Now I may indeed agree with a lot of the U turns, but why U turn? why not just get it right first time?
See U turns like that dont fit with "stand like a rock"
The details of policy are something else again, which will be influenced by style, principle, the evidence base available to you about relevant circumstances, and bluntly, whether you have the votes to get it through.
You are of course right that it's best to get the policy right first time.
Nevertheless, it is a simple fact of life that governments which have slim majorities (or none at all) will sometimes be forced into U turns.
This sad reality does not invalidate Jefferson's point that consistency is more important in matters of principle than in matters of style.
and why is it a matter of principle to leave the EEA? that is not what the quetion asked. i think style would be staying within theEEA whist leaving the EU, its simple logic
I would consider it a matter of principle not to take money from a pension fund which left it unable to meet the commitments of that fund but I presume from the words in Jim's question "which is not in deficit" that this isn't the case which was meant.
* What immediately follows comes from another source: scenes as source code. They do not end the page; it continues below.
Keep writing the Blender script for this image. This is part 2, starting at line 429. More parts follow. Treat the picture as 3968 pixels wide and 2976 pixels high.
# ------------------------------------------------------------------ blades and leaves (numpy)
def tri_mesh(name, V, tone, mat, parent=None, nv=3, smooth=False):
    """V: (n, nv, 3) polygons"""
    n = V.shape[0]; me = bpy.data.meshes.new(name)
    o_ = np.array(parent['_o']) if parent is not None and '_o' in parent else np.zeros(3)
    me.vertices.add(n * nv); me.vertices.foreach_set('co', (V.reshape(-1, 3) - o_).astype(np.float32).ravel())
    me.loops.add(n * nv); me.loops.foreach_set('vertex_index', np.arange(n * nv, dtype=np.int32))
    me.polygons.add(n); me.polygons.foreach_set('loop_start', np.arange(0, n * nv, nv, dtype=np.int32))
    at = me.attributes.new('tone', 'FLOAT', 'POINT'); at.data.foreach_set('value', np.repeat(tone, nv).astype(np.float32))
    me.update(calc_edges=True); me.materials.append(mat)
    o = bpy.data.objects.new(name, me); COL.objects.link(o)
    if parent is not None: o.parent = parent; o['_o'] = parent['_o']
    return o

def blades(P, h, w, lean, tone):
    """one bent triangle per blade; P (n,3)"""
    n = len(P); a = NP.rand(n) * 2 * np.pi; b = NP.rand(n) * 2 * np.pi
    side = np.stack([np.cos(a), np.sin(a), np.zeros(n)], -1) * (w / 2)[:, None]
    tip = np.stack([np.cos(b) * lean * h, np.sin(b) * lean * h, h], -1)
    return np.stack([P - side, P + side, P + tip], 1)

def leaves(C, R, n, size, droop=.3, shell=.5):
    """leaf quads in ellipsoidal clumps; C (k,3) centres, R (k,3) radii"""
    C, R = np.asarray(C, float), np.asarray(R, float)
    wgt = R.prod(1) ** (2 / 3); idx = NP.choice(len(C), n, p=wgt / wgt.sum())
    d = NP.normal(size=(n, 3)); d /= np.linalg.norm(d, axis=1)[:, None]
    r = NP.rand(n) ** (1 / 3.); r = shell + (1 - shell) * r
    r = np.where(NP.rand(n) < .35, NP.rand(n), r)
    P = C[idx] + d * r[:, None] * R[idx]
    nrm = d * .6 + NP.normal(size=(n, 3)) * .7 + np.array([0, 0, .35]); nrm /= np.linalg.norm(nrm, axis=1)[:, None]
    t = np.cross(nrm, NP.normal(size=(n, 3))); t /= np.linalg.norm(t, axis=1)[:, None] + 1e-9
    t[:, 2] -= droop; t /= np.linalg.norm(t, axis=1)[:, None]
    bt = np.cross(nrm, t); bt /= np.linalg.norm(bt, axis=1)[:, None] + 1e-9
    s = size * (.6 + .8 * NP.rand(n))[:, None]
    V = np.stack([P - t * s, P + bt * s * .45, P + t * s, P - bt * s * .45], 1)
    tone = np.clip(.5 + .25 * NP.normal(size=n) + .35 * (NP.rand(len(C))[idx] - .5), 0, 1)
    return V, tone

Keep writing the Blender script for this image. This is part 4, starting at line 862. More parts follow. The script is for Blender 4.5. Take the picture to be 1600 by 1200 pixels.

The calculation of how much money you need to put into or leave in a pension fund to meet its liabilities, PROVIDED that you DO intend to honour those liabilities, is clearly more than a matter of style but is not a matter of principle. I would call it a matter of policy.
Reasonable people could differ about whether membership of the EEA or being subject to the ECJ is a matter of principle. Both of these are - rightly - absent from Jim's list of things on which the government has changed policy.